Comparing Solr Response Sizes

Posted in Solr, SolrNet on March 9th, 2012 by gregsochanik – Be the first to comment

After seeing some relative success in our Solr implementations xml response times by switching on Tomcats http gzip compression, I’ve been doing some comparisons between the other formats solr can return.

We use Solrnet, an excellent open source .NET Solr client. At the moment, it only supports xml responses, but every request sends the “Accept-encoding:gzip” header as standard, so all you have to do is switch it on on your server and you’ve got some nicely compressed responses. There is talk of supporting javabin de-serialisation, but it’s not there yet.

I’ve decided to compare the following using curl with 1000 rows and 10000 rows in json, javabin, json/gzip compressed and javabin/gzip compressed.
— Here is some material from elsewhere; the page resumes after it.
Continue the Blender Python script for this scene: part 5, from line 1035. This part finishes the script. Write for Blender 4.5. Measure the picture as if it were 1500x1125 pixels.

My test setup is a solr 1.4 instance with around 11000 records in sitting behind an nginx reverse proxy handling the gzip compression. As I said, this could easily be achieved by switching on gzip compression in Apache Tomcat.

This picture shows the results.

As you can see the same 10000 records, returned using the q=: directive with wt=json when http gzip compressed is the smallest, but only marginally, compared to wt=javabin. It would seem that json compresses very well indeed. You can also see the massive drop just switching on gzip compression gives to xml.

My conclusion to this would be that because json is a widely accepted content-type, with many well known and fast de-serialising libraries, it would probably be worth implementing that rather than trying to de-serialise javabin. But this was only a quick test and does’t take into account how quickly solr handles serialisation of the documents server-side.